Dem Schnuppertauchen folgt mit knapp 60 Jahren ein Tauchkurs. Die Prüfung ist ihr ein Graus. Der Anzug passt nicht, die Kopfhaube ist zu groß, das Wasser kalt und dunkel. „Doch ich bin eine Kämpferin“, sagt die 78-Jährige.

Das ist sie auch bei ihrem ersten Tauchgang im Meer. Auf Bali hat die Tauchgruppe mit starker Strömung zu kämpfen. „Ich bin ins Wasser und war weg“, erzählt Hannelore Becker. Doch sie beißt sich durch. Die Schönheit der Unterwasserwelt hat sie gepackt. Auch in ihren Urlauben. Beim Schnorcheln in Ägypten ist sie abgetaucht.

Unter Wasser haben ihr andere Taucher die Hand gereicht und sie mit ihrem Einverständnis ein ganzes Stück runtergezogen. Doch da hat sie Probleme mit den Ohren bekommen. Also aufhören?
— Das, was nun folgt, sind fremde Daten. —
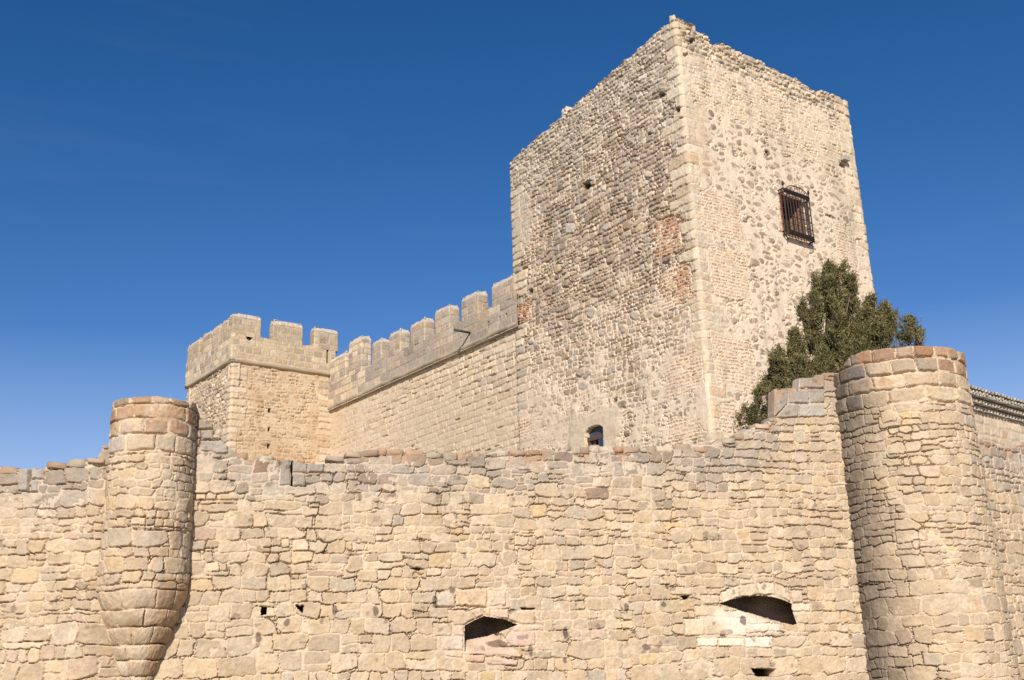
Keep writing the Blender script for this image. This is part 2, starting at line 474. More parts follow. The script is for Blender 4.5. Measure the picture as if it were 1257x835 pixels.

Nicht Hannelore Becker. „Ab da stand für mich fest, ich mach Apnoe.“ Dafür mitbringen braucht man nicht viel, sagt Becker. „Freude am Sport und Training, Training, Training.“

Das macht sie beim TSG Porz. Zweimal die Woche geht es hier ins Wasser. „Sechs Mal 25 Meter, zwei Mal 50 Meter, zwei Mal 75 Meter. Aber alles locker und schön auf die Technik achten.“ Die ist auch bei der Atmung wichtig. Schließlich gehen Apnoetaucher nur mit einem Atemzug unter Wasser. „Durch die Nase einatmen in den Bauch hinein.“ Gymnastik, dass der Brustkorb sich weitet und Meditation helfen. „Die innere Ruhe finden, das ist auch gut für Apnoetauchen“, sagt Hannelore Becker. Luft anhalten kann sie inzwischen für vier bis 4:15 Minuten.
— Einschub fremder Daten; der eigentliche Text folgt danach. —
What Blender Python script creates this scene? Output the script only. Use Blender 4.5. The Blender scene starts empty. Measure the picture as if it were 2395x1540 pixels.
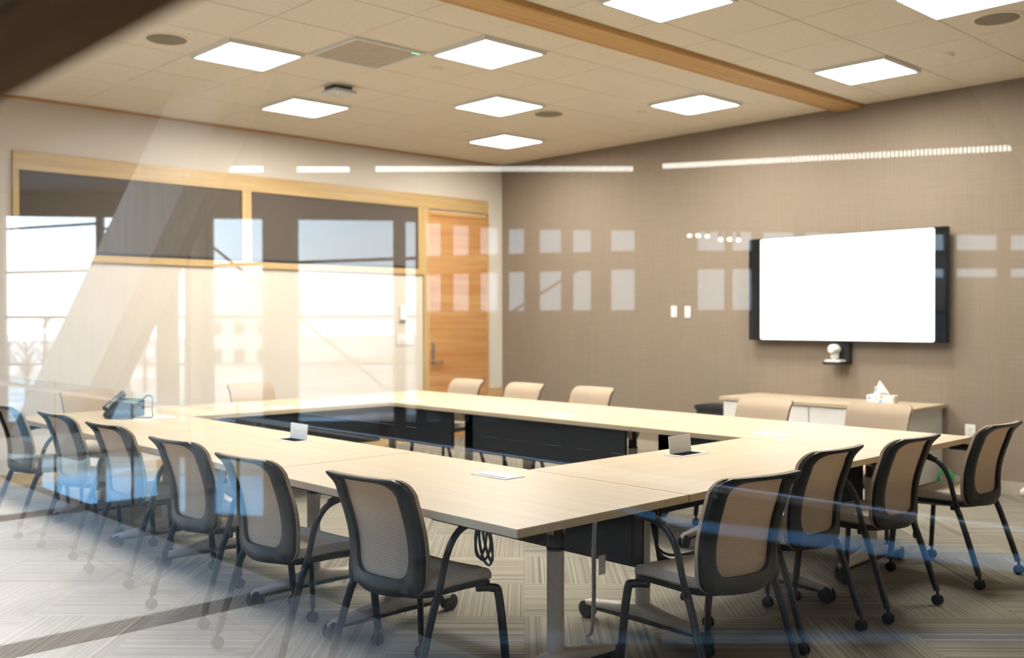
import bpy, bmesh, math, random
from mathutils import Vector, Matrix
random.seed(7)
scn = bpy.context.scene
C = scn.collection
PI = math.pi
# ------------------------------------------------------------------ camera
EYE = 1.5
F_PX, YAW, PITCH, ROLL = 2310.0, math.radians(46.687), math.radians(-0.585), math.radians(-0.10)
fw = Vector((math.cos(YAW)*math.cos(PITCH), math.sin(YAW)*math.cos(PITCH), math.sin(PITCH)))
rt = fw.cross(Vector((0, 0, 1))).normalized(); up = rt.cross(fw)
rt, up = math.cos(ROLL)*rt+math.sin(ROLL)*up, -math.sin(ROLL)*rt+math.cos(ROLL)*up
cd = bpy.data.cameras.new('camera'); cam = bpy.data.objects.new('camera', cd); C.objects.link(cam)
m = Matrix((rt, up, -fw)).transposed().to_4x4(); m.translation = (0, 0, EYE)
cam.matrix_world = m
cd.sensor_width = 36.0; cd.lens = F_PX*36.0/2395.0; cd.clip_start = 0.02; cd.clip_end = 1000
cd.dof.use_dof = True; cd.dof.focus_distance = 4.15; cd.dof.aperture_fstop = 2.0
scn.camera = cam
# ------------------------------------------------------------------ look
scn.view_settings.view_transform = 'Standard'; scn.view_settings.look = 'None'
scn.view_settings.gamma = 1.0; scn.view_settings.use_curve_mapping = False
scn.view_settings.exposure = 0.13
cy = scn.cycles
cy.use_denoising = True
cy.max_bounces = 8; cy.diffuse_bounces = 4; cy.glossy_bounces = 4; cy.transmission_bounces = 4
cy.transparent_max_bounces = 16; cy.sample_clamp_indirect = 5.0
cy.caustics_reflective = False; cy.caustics_refractive = False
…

Apnoetauchen – Technik und Sicherheitsvorkehrungen

Apnoetauchen gibt es in unterschiedlichen Varianten: Einmal kerzengrade in die Tiefe, andere praktizieren auf Strecke. Bei letzterem werden beispielsweise in einem Schwimmbad Bahnen getaucht. Wichtig ist hierbei, die richtige Höhe zu halten. Fast auf Bodennähe ist der Sauerstoffverbrauch größer. Die Höhe kann Hannelore Becker mit Händen und Fingern steuern.

Wichtig ist auch die Kopfhaltung: „Geht der Kopf nach oben, geht auch der Körper nach hoch.“ Einmal hat Hannelore Becker bei einem Wettkampf knapp 100 Meter geschafft. In die Tiefe könne es dann auch 50 Meter sein. Ein Seil dient dabei zur Orientierung. Am Ende befindet sich eine Plattform. Ist die erreicht, geht es wieder nach oben. Über die Plattform hinaus geht es für Apnoetaucherinnen und -taucher nicht weiter.
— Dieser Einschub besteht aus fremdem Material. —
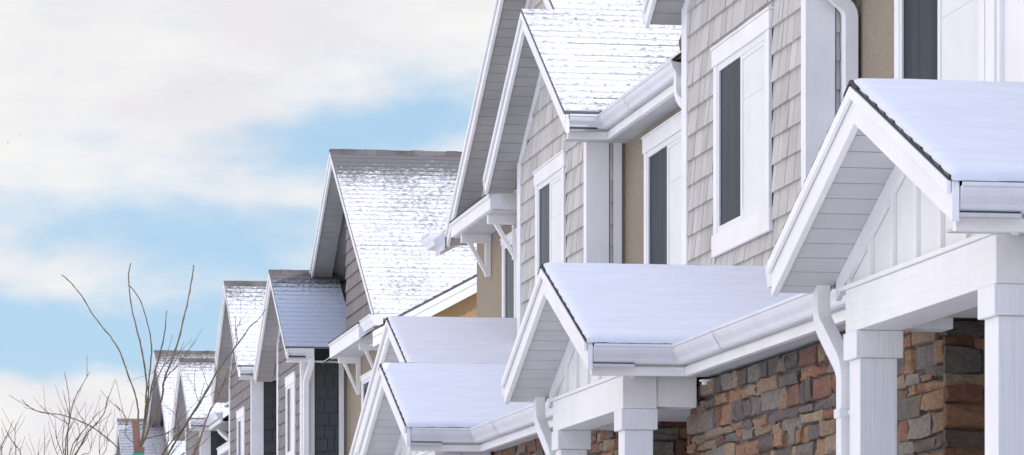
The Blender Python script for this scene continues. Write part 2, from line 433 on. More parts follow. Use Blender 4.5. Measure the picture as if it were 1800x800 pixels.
def stone_wall(house, X, y0, y1, z0, z1, side=False, seed=1, name='stone_veneer'):
    """stacked ledge stones, every one its own irregular block; side: wall in the plane Y = X seen from -Y"""
    r = random.Random(seed); mb = MB()
    def put(a, b, c_, d):
        g = .005; a += g; b -= g; c_ += g; d -= g
        dep = r.uniform(.012, .032); j = lambda s=.010: r.uniform(-s, s)
        base = [(0, a, c_), (0, b, c_), (0, b, d), (0, a, d)]
        ins = min(.006, (d-c_)*.08)
        cn = [(a+ins+j(), c_+ins+j()), (b-ins+j(), c_+ins+j()), (b-ins+j(), d-ins+j()), (a+ins+j(), d-ins+j())]
        # front edge midpoints give the face an uneven outline
        ring = []
        for k in range(4):
            p, q = cn[k], cn[(k+1) % 4]
            ring.append((dep + j(.008), *p))
            ring.append((dep + j(.010), (p[0]+q[0])/2 + j(.012), (p[1]+q[1])/2 + j(.010)))
        bs = []
        for k in range(4):
            p, q = base[k], base[(k+1) % 4]
            bs.append(p); bs.append((0, (p[1]+q[1])/2, (p[2]+q[2])/2))
        t = r.random(); T = (lambda p: (X-p[0], p[1], p[2])) if not side else (lambda p: (p[1], X-p[0], p[2]))
        mid = (dep + r.uniform(.002, .016), (a+b)/2 + j(.02), (c_+d)/2 + j(.01))
        for k in range(8):
            n = (k+1) % 8
            mb.face([T(bs[k]), T(bs[n]), T(ring[n]), T(ring[k])], t)
            mb.face([T(ring[k]), T(ring[n]), T(mid)], t)
    z = z1
    while z > z0:
        h = r.choice((.055, .07, .085, .10, .12)); zb = max(z-h, z0)
        y = y0
        while y < y1 - .01:
            w = r.choice((.11, .15, .19, .24, .30, .38)) * r.uniform(.85, 1.15)
            if h < .1: w *= 1.2
            e = min(y+w, y1)
            if y1 - e < .07: e = y1
            if h > .13 and r.random() < .35:
                m = zb + h*r.uniform(.4, .6); put(y, e, zb, m); put(y, e, m, z)
            else: put(y, e, zb + r.uniform(-.012, .008), z + r.uniform(-.008, .012))
            y = e
        z = zb
    o = mb.build(name, M['stone'], house)
    b = MB()
    if not side: b.box(X+.001, X+.05, y0, y1, z0, z1)
    else: b.box(y0+.06, y1, X+.001, X+.05, z0, z1)
    b.build('mortar_bed', M['mortar'], o)
    return o
def snow_sheet(roof, g, sg, x1, th=.012, seed=0, inset=.02, res=.035, name='snow'):
    """a blanket of snow with a ragged edge lying on one slope"""
    h = g['hf'] if sg > 0 else g['hn']; p = g['p']; k = math.sqrt(1+p*p); Ls = h*k
    x0 = g['Xr']; nx = max(4, int((x1-x0)/res)); ns = max(4, int(Ls/res)); mb = MB(); grid = []
    for i in range(ns+1):
        row = []
        sl = Ls*i/ns
        for jx in range(nx+1):
            fr = (sl/.14) % 1.0; e0 = .001 + .011*max(0, .5-fr)*(.5+noise.noise(Vector((seed, sl*3.1, 0)))) + .007*abs(noise.noise(Vector((seed+3, sl*31, 0))))
            x = x0 + .003 + (x1-x0-.003)*jx/nx + (e0 if jx == 0 else 0)
            s0 = -.020 + .024*max(0, noise.noise(Vector((x*5, seed, 5)))) + .012*abs(noise.noise(Vector((x*27, seed, 9))))
            s_ = s0 + (Ls-s0)*i/ns
            d = (Ls - s_)/k
            ed = min(1, (jx+.0)/1.6, (i+.0)/1.6); ed = math.sqrt(max(0, ed*(2-ed)))
            t = .010 + th*ed*(1 + .2*noise.noise(Vector((x*1.7, s_*1.7, seed)))) + .0022*noise.noise(Vector((x*7, s_*18, seed)))*ed
            row.append(((x, g['Y']+sg*d, g['Z']-p*d+t), (x, s_)))
        grid.append(row)
    for i in range(ns):
        for jx in range(nx):
            q = [grid[i][jx], grid[i][jx+1], grid[i+1][jx+1], grid[i+1][jx]]
            mb.face([a for a, _ in q], .5, [u for _, u in q])
    for jx in range(nx):      # skirts down to the shingles
        a, b = grid[0][jx], grid[0][jx+1]
        mb.face([a[0], b[0], (b[0][0], b[0][1], b[0][2]-.02), (a[0][0], a[0][1], a[0][2]-.02)], .5, [a[1], b[1], b[1], a[1]])
    for i in range(ns):
        a, b = grid[i][0], grid[i+1][0]
        mb.face([a[0], b[0], (b[0][0], b[0][1], b[0][2]-.02), (a[0][0], a[0][1], a[0][2]-.02)], .5, [a[1], b[1], b[1], a[1]])
    return mb.build(name, M['snow'], roof, smooth=True)

def gable_z(g): return lambda y: g['Z'] - g['p']*abs(y - g['Y'])

# ------------------------------------------------------------------ porch
def porch(house, p, X0=3.9, Zp=3.94, pitch=.395, half=1.44, depth=1.8, big=False, next_far=None, seed=1, th=.152, dx=.27, eave_gutter=True, Xwall=4.66):
    g = dict(Xr=X0, Xe=X0+depth, Y=p, Z=Zp, p=pitch, hf=half, hn=half-.02, wf=half-.12, wn=half-.12, rt=.0145)
    mb = MB(); slopes(mb, g, under=.0135, st=.006); roof = mb.build('porch_roof', M['shingle'], house)
    for sg in (-1, 1): snow_sheet(roof, g, sg, X0+depth, seed=seed+sg*.37)
    if True:
        cap = MB(); cap.prism([(p-.10, Zp-pitch*.10+.006), (p, Zp+.012), (p+.10, Zp-pitch*.10+.006), (p+.10, Zp-pitch*.10-.004), (p, Zp-.004), (p-.10, Zp-pitch*.10-.004)], X0-.006, X0+.14)
        cap.build('ridge_cap', M['shingle'], roof)
    rake_trim(house, g, th)
    Xb = X0 + dx
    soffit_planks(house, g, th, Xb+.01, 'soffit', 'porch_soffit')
    Ze = Zp - pitch*half; bl = half - .315; zt = Ze - .165; zb = zt - .19 * (1.5 if big else 1)
    # gable panel with battens
    z_top = gable_z(g); off = .0145 + th - .018
    w = MB(); yb = min(half-.12, (Zp-off-zt)/pitch)
    w.prism([(p-yb, zt+.001), (p+yb, zt+.001), (p+yb, z_top(p+yb)-off+.002), (p, Zp-off), (p-yb, z_top(p-yb)-off+.002)], Xb+.032, Xb+.06)
    pan = w.build('gable_panel', M['board'], house)
    k = -6
    for k in range(-8, 9):
        y = p + .06 + k*.36
        if abs(y-p) > yb-.08: continue
        b = MB(); b.box(Xb+.014, Xb+.0315, y-.022, y+.022, zt+.022, z_top(y)-off-.03)
        b.build('batten', M['trim'], pan)
    ft = MB(); ft.box(Xb-.012, Xb+.031, p-bl-.08, p+bl+.08, zt+.001, zt+.021); ft.build('ledge_strip', M['trim_h'], pan, bev=.003)
    frieze(house, g, th, Xb+.030, 'trim', .09)
    # beam, side beams, ceiling
    bw = .20
    b = MB(); b.box(Xb, Xb+bw, p-bl, p+bl, zb, zt); beam = b.build('beam', M['trim_h'], house, bev=.004)
    for sg in (-1, 1):
        b = MB(); y = p + sg*(bl - bw/2)
        b.box(Xb+bw+.001, Xwall-.055 if not big else Xwall-.01, y-bw/2+.012, y+bw/2-.012, zb+.012, zt-.002); b.build('side_beam', M['trim_h'], house, bev=.004)
    b = MB(); b.box(Xb+bw+.001, Xwall+.9, p-bl+bw, p+bl-bw, zb+.06, zb+.08); b.build('porch_ceiling', M['soffit'], house)
    for sg in (-1, 1):
        y = p + sg*(bl - .105); column(house, Xb-.004, Xb+bw, y-.107, y+.107, .18, zb)
    # gutters on both eaves
    zg = Ze - .014
    if eave_gutter:
        Xg = X0 + .60
        gutter(house, [(X0+.012, p+half+.004), (Xwall+.6, p+half+.004)], [(0, 1)], zg)
        if next_far is not None:
            yn = p-half+.10
            gutter(house, [(X0+.045, yn), (Xg, yn), (Xg, next_far)], [(0,-1), (-1,0)], zg)
            f = MB(); f.box(X0+.045, Xg-.001, yn+.001, yn+.025, zg-.12, zg-.002); f.box(Xg-.001, Xg+.022, next_far, yn+.025, zg-.12, zg-.002)
            fa = f.build('eave_fascia', M['trim_low'], house)
            f = MB(); f.box(X0+.045, Xg-.018, yn-.018, yn+.025, zg-.170, zg-.119); f.box(Xg-.018, Xg+.022, next_far, yn+.025, zg-.170, zg-.119)
            f.build('frieze_strip', M['trim_h'], fa, bev=.003)
            # lean-to roof between this porch and the next nearer one
            sg_ = dict(x0=Xg, z0=Ze)
            r = MB(); x1 = 5.70; zx = Ze + (x1-Xg)*.36
            r.hexa([(Xg-.01,next_far-.3,Ze-.03),(x1,next_far-.3,zx-.03),(x1,yn+1.2,zx-.03),(Xg-.01,yn+1.2,Ze-.03),(Xg-.01,next_far-.3,Ze-.005),(x1,next_far-.3,zx-.005),(x1,yn+1.2,zx-.005),(Xg-.01,yn+1.2,Ze-.005)])
            lr = r.build('lean_to_roof', M['shingle'], house)
            s = MB(); n = 24
            for i in range(n):
                y0, y1 = next_far-.3 + (yn+1.5-next_far)*i/n, next_far-.3 + (yn+1.5-next_far)*(i+1)/n
                e = lambda y: .02 + .03*noise.noise(Vector((y*3, seed, 1)))
                A = [(Xg+e(y0), y0, Ze+.004), (Xg+e(y1), y1, Ze+.004), (Xg+.06+e(y1), y1, Ze+.05), (Xg+.06+e(y0), y0, Ze+.05), (x1, y1, zx+.03), (x1, y0, zx+.03)]
                s.face([A[0],A[1],A[2],A[3]], .5, [(a[1], 0) for a in A[:4]]); s.face([A[3],A[2],A[4],A[5]], .5, [(A[3][1],0),(A[2][1],0),(A[4][1],1.2),(A[5][1],1.2)])
            s.build('snow', M['snow'], lr, smooth=True)
            # eave soffit of the lean-to
            zs = zg - .160; s = MB(); y = next_far
            while y < yn - .01:
                e = min(y+.062, yn); s.box(Xg+.023, Xwall+.04, y, e-.003, zs, zs+.012, rnd.random()); y += .065
            s.box(X0+.06, Xwall+.3, yn+.026, yn+.16, zs, zs+.012)
            so = s.build('eave_soffit', M['soffit'], house)
            b = MB(); b.box(Xg+.023, Xwall+.04, next_far, yn, zs+.014, zs+.02); b.build('soffit_backing', M['gap'], so)
        xd, yd = X0+.235, p+half-.03
        downspout(house, [(xd, yd, Ze-.10), (xd, yd, Ze-.27), (xd+.052, yd-.215, Ze-.50), (xd+.052, yd-.215, .15)], strap=Ze-.70)
    return g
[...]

Das ist mit den Rettungsschwimmern abgesprochen. Die sind immer dabei, egal, ob Hannelore Becker auf Strecke oder in die Tiefe geht. Doch nicht nur Wettkämpfe müssen es für die Zündorferin sein. Freitauchen im Meer hat auch seinen Reiz. „Du bist den Tieren sehr nah.“ Und die werden im Gegensatz zum Tauchen mit Flasche nicht von den Luftblasen abgeschreckt.

Kölner Apnoetaucherin hat noch große Pläne

„Diese Stille, einfach herrlich.“ Einmal hat Hannelore Becker unter Wasser sogar geweint. Auf Bali, als sie im Meer die majestätischen Mantas mit ihren rund sechs Metern Spannweite gesehen habe. Auch Haibegegnungen hat sie schon erlebt. Einmal ist ein Hai so nah gewesen, „dass mein Herz hochgegangen ist“. Doch diese Angst merken die Tiere. „Deswegen bin ich stehengeblieben, Füße und Flossen nach unten. Mit dem Tauchpartner Rücken an Rücken und immer in die Augen gucken. Das kennt der Hai nicht. Der kennt nur Angst, Flucht, doch dann ist es vorbei…“

In Australien möchte Hannelore Becker gerne noch frei tauchen. Und einen Walhai, möchte sie auch einmal live sehen. Doch ist die 78-Jährige dafür nicht schon zu alt? Nein, ist sie nicht! Apnoetauchen lässt sich in Köln beispielsweise auch am Fühlinger See, im Chorweiler Bad sowie im Leistungszentrum der Sporthochschule (Spoho).